───── Material provided ─────
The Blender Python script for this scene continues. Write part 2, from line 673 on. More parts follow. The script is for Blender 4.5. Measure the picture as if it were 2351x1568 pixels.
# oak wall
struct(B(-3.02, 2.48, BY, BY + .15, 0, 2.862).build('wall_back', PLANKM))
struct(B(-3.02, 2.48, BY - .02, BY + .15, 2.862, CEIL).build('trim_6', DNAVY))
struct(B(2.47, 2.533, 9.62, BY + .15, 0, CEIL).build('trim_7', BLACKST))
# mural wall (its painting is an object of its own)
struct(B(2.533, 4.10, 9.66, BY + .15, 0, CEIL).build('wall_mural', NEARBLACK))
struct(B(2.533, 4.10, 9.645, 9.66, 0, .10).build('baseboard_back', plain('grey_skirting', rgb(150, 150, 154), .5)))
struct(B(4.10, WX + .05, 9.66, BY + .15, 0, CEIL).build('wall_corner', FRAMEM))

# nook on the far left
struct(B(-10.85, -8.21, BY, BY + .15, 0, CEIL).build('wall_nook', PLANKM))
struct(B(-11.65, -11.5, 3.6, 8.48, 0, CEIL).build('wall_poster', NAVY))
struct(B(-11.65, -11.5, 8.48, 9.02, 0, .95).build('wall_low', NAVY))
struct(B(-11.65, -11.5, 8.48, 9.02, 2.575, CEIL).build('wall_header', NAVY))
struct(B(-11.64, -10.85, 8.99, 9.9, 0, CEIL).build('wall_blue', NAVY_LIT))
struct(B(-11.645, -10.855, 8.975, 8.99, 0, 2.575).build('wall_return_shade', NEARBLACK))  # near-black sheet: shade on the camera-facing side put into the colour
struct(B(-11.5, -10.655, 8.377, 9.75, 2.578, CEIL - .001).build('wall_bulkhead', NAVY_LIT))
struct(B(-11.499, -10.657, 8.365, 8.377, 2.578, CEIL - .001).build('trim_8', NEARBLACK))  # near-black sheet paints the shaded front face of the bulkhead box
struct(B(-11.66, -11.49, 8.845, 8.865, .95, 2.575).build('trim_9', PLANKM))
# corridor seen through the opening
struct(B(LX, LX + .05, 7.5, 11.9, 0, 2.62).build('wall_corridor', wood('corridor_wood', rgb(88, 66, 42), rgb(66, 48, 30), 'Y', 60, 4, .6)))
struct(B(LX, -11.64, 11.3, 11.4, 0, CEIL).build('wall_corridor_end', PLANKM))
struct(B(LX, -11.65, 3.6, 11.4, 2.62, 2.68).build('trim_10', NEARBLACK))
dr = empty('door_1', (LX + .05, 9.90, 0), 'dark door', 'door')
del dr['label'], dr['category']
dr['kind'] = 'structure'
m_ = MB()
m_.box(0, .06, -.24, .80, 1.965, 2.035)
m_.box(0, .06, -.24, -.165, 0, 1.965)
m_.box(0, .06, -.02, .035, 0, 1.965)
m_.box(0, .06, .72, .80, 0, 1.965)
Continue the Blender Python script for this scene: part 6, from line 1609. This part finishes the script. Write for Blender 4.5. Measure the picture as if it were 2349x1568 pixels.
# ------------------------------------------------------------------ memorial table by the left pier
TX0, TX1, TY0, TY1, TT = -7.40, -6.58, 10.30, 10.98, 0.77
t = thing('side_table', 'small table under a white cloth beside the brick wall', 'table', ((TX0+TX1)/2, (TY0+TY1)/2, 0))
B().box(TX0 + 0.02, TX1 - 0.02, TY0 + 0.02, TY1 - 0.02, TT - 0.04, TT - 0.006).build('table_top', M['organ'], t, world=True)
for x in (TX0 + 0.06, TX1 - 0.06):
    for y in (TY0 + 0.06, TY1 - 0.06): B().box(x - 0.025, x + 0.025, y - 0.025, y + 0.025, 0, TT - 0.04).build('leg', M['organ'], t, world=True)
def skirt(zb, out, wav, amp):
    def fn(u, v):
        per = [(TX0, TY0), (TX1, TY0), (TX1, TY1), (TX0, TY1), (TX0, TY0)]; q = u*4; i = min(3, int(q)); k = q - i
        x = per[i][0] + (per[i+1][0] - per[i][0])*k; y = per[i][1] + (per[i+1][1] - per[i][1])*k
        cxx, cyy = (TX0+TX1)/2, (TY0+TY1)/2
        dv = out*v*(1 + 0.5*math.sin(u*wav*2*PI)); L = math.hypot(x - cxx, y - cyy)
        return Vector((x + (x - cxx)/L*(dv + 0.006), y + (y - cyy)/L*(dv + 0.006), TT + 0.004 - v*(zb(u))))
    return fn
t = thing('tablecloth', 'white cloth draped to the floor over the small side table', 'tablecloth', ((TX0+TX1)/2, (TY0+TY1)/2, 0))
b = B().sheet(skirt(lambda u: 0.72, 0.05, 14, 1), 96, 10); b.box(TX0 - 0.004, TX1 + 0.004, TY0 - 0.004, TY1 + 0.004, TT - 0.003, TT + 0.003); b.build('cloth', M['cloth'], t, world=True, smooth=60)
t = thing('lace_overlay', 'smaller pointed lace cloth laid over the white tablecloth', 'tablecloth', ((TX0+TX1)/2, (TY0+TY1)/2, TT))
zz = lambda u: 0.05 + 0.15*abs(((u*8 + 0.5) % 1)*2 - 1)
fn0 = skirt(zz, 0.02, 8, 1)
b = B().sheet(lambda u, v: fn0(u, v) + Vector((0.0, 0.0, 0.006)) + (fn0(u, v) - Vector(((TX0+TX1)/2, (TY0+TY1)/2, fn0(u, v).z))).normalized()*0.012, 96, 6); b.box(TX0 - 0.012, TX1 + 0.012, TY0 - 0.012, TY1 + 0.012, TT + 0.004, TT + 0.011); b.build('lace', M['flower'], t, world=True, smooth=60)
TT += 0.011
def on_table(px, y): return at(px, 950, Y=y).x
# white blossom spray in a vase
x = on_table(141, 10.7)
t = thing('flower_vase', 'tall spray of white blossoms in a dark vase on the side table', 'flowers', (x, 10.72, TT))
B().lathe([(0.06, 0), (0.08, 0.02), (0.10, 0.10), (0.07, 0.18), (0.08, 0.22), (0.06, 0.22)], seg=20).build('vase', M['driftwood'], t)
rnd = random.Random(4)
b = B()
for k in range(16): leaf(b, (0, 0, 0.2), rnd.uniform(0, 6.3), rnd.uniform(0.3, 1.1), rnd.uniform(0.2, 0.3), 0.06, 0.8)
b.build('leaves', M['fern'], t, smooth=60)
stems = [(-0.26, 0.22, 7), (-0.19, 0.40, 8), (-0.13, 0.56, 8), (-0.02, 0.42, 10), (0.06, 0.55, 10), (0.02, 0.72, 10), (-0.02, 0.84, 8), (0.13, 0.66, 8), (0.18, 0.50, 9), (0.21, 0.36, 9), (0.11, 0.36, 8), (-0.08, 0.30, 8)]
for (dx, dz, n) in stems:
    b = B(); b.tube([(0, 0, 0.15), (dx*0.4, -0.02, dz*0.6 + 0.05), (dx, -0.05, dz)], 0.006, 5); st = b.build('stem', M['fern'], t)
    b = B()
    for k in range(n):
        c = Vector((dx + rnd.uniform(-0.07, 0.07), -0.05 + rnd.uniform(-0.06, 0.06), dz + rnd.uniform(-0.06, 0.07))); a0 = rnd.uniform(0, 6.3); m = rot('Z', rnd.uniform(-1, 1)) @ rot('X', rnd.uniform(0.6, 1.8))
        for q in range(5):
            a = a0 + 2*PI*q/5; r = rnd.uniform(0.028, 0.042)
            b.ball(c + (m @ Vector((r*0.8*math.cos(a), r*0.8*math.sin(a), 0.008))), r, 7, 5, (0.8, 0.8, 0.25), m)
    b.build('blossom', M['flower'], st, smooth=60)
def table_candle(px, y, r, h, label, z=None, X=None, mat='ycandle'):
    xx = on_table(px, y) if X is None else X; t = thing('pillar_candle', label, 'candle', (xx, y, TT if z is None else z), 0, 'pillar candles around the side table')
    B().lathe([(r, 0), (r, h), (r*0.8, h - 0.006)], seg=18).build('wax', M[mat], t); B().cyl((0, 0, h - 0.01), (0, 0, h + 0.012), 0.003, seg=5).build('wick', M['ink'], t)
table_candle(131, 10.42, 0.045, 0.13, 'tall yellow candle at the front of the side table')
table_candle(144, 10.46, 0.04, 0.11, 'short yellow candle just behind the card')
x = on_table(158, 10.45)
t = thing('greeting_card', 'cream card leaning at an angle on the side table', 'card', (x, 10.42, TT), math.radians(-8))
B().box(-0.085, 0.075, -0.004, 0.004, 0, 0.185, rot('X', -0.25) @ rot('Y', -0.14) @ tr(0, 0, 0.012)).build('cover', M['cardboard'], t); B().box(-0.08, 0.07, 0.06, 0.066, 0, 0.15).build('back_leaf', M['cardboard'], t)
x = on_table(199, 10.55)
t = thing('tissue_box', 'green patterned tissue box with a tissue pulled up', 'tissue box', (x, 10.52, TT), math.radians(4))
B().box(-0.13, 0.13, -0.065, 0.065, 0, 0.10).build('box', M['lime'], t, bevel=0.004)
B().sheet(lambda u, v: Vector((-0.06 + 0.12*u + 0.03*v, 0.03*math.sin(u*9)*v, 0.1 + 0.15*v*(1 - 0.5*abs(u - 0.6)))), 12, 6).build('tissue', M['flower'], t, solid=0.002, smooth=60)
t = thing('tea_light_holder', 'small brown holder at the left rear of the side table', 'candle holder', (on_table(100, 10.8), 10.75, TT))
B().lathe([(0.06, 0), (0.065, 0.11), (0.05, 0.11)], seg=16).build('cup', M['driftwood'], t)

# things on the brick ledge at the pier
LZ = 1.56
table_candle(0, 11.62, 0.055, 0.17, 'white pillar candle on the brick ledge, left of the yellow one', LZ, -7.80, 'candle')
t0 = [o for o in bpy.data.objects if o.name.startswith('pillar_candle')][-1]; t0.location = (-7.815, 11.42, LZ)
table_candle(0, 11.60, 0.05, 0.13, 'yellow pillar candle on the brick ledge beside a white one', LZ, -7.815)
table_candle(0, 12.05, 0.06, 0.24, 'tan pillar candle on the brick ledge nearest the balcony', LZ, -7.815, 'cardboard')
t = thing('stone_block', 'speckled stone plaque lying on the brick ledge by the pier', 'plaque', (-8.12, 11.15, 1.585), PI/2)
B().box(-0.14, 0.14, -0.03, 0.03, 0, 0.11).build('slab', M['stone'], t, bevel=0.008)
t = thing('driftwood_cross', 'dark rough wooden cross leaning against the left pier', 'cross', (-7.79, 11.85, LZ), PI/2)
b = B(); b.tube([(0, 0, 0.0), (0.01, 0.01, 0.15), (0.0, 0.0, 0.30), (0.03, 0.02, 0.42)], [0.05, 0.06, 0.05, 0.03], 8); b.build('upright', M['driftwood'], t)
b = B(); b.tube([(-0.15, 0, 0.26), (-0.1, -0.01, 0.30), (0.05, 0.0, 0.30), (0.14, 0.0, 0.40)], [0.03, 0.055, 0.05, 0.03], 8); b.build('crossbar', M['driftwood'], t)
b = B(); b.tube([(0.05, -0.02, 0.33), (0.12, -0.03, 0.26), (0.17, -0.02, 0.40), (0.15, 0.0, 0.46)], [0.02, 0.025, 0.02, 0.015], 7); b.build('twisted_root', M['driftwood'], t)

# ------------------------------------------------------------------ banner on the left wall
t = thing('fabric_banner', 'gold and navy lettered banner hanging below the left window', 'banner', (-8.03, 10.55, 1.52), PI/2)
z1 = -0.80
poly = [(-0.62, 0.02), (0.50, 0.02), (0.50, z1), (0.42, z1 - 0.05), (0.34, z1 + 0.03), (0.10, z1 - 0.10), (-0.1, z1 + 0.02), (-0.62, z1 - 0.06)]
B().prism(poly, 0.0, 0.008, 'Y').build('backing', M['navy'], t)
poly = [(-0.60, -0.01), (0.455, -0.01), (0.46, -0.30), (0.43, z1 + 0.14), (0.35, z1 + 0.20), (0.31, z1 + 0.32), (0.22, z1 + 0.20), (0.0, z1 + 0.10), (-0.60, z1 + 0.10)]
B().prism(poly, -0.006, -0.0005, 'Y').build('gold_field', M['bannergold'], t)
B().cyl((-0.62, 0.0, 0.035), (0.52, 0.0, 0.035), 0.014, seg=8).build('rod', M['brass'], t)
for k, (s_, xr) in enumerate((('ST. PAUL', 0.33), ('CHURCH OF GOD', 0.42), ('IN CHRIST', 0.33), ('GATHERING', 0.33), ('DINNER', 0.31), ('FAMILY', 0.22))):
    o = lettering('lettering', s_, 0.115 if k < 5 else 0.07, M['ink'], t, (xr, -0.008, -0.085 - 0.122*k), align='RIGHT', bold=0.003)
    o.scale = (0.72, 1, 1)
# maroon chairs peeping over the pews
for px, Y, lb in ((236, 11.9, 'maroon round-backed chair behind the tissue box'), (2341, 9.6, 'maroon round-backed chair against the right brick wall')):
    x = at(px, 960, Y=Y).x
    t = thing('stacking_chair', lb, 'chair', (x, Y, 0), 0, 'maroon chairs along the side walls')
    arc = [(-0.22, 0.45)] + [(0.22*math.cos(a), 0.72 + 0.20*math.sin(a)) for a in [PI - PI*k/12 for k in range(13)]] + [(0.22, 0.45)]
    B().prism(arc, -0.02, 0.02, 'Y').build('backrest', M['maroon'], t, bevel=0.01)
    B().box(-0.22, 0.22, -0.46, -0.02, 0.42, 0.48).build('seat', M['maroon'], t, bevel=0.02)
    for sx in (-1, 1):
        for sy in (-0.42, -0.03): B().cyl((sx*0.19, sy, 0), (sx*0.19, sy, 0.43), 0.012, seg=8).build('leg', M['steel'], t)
─────
Starting at the first line of the data above, please restate word for word every line up to and including the one that holds "struct(B(4.10, WX +", and add nothing else.

**Response for this exercise**
The Blender Python script for this scene continues. Write part 2, from line 673 on. More parts follow. The script is for Blender 4.5. Measure the picture as if it were 2351x1568 pixels.
# oak wall
struct(B(-3.02, 2.48, BY, BY + .15, 0, 2.862).build('wall_back', PLANKM))
struct(B(-3.02, 2.48, BY - .02, BY + .15, 2.862, CEIL).build('trim_6', DNAVY))
struct(B(2.47, 2.533, 9.62, BY + .15, 0, CEIL).build('trim_7', BLACKST))
# mural wall (its painting is an object of its own)
struct(B(2.533, 4.10, 9.66, BY + .15, 0, CEIL).build('wall_mural', NEARBLACK))
struct(B(2.533, 4.10, 9.645, 9.66, 0, .10).build('baseboard_back', plain('grey_skirting', rgb(150, 150, 154), .5)))
struct(B(4.10, WX + .05, 9.66, BY + .15, 0, CEIL).build('wall_corner', FRAMEM))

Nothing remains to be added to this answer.